Gaslight (dir. George Cukor, 1944)
Best Actress, Ingrid Bergman
Best Art Direction (Black & White), Cedric Gibbons, William Ferrari, Paul Huldschinsky, Edwin B. Willis
Ingrid Bergman took home her first Academy Award for Gaslight , a shocking murder mystery about a young woman who fears for her sanity after moving back into the house where her aunt was murdered. What secrets does her new husband, played by Charles Boyer, hide? You’ll have to watch the film to find out, but know going in that the spooky thriller also won the Academy Award for Best Art Direction for its atmospheric sets.
Black Orpheus (dir.

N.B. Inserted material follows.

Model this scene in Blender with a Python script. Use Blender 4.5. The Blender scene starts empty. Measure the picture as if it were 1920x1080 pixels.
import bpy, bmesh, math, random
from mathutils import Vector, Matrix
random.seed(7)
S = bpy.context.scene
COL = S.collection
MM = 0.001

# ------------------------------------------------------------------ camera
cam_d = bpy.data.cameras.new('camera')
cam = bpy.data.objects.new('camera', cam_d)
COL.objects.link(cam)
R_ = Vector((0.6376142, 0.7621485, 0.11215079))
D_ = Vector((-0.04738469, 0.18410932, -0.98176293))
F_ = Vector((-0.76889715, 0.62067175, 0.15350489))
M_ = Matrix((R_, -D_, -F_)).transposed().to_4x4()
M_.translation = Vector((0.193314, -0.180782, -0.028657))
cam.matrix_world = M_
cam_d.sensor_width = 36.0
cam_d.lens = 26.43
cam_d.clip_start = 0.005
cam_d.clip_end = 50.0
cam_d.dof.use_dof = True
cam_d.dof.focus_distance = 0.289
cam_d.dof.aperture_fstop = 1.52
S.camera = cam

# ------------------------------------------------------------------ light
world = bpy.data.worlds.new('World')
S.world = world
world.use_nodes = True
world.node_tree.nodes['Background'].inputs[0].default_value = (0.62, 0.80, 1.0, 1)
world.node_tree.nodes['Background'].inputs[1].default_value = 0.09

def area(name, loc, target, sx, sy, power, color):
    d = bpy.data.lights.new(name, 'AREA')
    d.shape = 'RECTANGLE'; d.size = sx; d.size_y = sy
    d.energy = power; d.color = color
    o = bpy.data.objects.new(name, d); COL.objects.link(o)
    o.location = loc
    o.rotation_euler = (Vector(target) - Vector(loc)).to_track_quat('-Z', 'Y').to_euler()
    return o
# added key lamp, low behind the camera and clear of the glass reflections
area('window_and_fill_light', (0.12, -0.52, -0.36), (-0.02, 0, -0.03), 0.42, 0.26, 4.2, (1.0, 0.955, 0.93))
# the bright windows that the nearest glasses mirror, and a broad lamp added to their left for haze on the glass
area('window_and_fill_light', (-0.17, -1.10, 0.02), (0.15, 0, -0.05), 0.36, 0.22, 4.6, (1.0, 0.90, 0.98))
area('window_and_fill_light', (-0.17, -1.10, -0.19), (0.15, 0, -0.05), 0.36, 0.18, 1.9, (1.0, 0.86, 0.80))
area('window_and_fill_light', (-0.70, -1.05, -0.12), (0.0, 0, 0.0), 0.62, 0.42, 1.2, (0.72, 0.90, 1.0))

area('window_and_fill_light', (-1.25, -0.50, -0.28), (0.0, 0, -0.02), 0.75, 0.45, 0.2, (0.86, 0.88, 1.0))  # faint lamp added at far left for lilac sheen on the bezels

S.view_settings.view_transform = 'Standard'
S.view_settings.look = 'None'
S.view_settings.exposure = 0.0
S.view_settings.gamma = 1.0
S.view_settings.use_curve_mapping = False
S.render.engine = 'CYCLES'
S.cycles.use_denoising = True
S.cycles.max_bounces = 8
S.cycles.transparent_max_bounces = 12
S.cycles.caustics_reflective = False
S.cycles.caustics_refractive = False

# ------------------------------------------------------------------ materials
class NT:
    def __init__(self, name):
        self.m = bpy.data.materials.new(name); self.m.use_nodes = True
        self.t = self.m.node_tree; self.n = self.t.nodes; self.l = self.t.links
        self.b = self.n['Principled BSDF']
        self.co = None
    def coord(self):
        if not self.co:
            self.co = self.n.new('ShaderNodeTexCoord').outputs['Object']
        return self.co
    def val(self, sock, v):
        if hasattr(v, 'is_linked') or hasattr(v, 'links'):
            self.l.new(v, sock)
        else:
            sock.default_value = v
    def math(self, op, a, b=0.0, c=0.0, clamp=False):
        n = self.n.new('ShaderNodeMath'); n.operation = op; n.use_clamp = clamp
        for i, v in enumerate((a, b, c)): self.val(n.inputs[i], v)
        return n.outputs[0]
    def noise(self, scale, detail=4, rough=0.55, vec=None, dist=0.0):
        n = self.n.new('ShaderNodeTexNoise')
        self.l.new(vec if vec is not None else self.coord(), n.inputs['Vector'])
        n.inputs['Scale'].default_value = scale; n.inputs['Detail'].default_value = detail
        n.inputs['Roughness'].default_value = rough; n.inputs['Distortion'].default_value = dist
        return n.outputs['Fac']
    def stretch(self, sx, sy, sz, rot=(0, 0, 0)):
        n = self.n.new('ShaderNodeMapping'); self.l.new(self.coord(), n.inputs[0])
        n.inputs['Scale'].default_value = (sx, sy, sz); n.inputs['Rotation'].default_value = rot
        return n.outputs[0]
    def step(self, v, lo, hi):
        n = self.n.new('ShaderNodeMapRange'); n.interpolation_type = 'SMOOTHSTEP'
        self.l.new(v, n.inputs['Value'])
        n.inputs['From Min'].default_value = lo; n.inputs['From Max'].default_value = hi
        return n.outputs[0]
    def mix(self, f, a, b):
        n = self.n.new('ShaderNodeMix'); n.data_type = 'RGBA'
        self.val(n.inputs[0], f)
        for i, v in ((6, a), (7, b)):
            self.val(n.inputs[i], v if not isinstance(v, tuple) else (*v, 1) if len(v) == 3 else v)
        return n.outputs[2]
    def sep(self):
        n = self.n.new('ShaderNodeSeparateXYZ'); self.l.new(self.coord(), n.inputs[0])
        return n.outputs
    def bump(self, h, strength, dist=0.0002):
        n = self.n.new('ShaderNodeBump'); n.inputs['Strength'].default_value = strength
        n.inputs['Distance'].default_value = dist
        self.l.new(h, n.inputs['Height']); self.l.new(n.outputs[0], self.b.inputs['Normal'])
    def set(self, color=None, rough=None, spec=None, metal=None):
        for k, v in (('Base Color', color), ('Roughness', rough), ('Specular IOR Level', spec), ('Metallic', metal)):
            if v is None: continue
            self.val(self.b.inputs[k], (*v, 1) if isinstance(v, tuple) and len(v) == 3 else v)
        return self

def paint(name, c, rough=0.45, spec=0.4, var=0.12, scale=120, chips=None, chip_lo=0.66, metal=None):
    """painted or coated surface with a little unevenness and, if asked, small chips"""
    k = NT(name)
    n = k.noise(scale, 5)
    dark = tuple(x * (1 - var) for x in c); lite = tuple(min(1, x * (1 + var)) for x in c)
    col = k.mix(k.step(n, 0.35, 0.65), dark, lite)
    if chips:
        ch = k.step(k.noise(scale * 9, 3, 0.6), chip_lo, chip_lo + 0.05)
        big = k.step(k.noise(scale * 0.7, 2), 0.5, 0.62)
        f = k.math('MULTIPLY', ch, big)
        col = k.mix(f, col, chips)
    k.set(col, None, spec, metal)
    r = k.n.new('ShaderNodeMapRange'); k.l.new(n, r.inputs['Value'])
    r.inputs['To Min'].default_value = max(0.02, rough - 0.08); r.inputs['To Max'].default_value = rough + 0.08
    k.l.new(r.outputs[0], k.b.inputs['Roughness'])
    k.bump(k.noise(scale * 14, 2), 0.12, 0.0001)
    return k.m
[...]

Marcel Camus, 1959)
Best Foreign Language Film
This Brazilian adaptation of the Greek myth of Orpheus and Eurydice embraces the vibrant color of its then-modern setting to tell the story of a young ladies man who falls for a woman who believes that someone, dressed as Death himself, is trying to kill her. Are they reliving the fantasy or are they merely trapped in a romantic tragedy that parallels the myth to frightening degrees? Marcel Camus’s film won the Academy Award for Best Foreign Language Film revealing the answer.
The Virgin Spring (dir. Ingmar Bergman, 1960)
Best Foreign Language Film
Ingmar Bergman won his first Academy Award for Best Foreign Language film with The Virgin Spring , a disturbing revenge tale about a married couple who discover that their new lodgers raped and murdered their only daughter. The film’s questions about conventional morality made it very controversial in its day, but Wes Craven’s significantly less subtle 1972 remake, The Last House on the Left , probably remains more shocking to modern audiences. But that didn’t win an Academy Award now, did it?
The Exorcist (dir. William Friedken, 1973)
Best Adapted Screenplay, William Peter Blatty
Best Sound Mixing, Robert Knudson and Christopher Newman
Although William Friedkin’s classic horror movie The Exorcist was nominated for ten Academy Awards, including Best Picture, Best Director, Best Actress, Best Supporting Actress and Best Supporting Actor, it only walked away with two, for Best Sound Mixing and Best Adapted Screenplay, accepted by William Peter Blatty, who also wrote the original novel (and who eventually wrote and directed The Exorcist III ). Although, as we’ve seen, The Exorcist was far from the first horror movie to be honored by the Academy, this frightening tale of a single mother whose daughter may be possessed by the devil was the first straight-up horror movie to be nominated en masse, and remains one of the most popular scary movies ever made.
Misery (dir. Rob Reiner, 1990)
Best Actress, Kathy Bates
Rob Reiner’s second Stephen King adaptation, Misery , chucks Stand By Me ’s nostalgia out the window to tell a claustrophobic horror story of a successful writer, played by James Caan, bed-ridden and at the mercy of his biggest fan, played by Kathy Bates. Her discomforting adoration turns to horrifying torture once she discovers that he’s killed off her favorite character, “Misery Chastain,” and tortures him until he pens her resurrection. Bates won the Best Actress Oscar for her portrayal as the outwardly meek, secretly homicidal fangirl who these days would probably have been satisfied with online fan-fiction, but in 1990 was at the mercy of her favorite author’s whims.
The Silence of the Lambs (dir. Jonathan Demme, 1991)
Best Picture
Best Director, Jonathan Demme
Best Actor, Anthony Hopkins
Best Actress, Jodie Foster
Best Adapted Screenplay, Ted Tally
The Silence of the Lambs didn’t just win five Academy Awards, it won the five Academy Awards, for Best Picture, Best Director, Best Actor, Best Actress and Best Screenplay (Adapted). Only two other films have pulled that off in the history of the ceremony: Frank Capra’s 1934 screwball comedy It Happened One Night and Milos Forman’s 1975 mental institution drama One Flew Over the Cuckoo’s Nest . The adaptation of Thomas Harris’s novel finds FBI agent-in-training Clarice Starling (Jodie Foster) seeking the assistance of an institutionalized cannibal psychiatrist (Sir Anthony Hopkins), to catch a serial killer who skins his female victims. Though Jonathan Demme’s film works as a high-functioning thriller, the real meat of the story is the film’s depiction of realistic women victimized by, and most importantly overcoming, traditional gender roles.
Black Swan (dir. Darren Aronofsky, 2010)
Natalie Portman won her Academy Award for Best Actress by starring in Darren Aronofsky’s psychological horror story Black Swan , about a ballet ingénue who loses her mind under the pressure of headlining a new production of “Swan Lake.” As her mind starts to go, so too does any semblance of reality, as the horrors she witnesses – including transforming into a bird-like creature and violent interludes with her seeming competitors – come to terrifying life, symbolizing the inner struggles with her own self-worth and confused sexuality.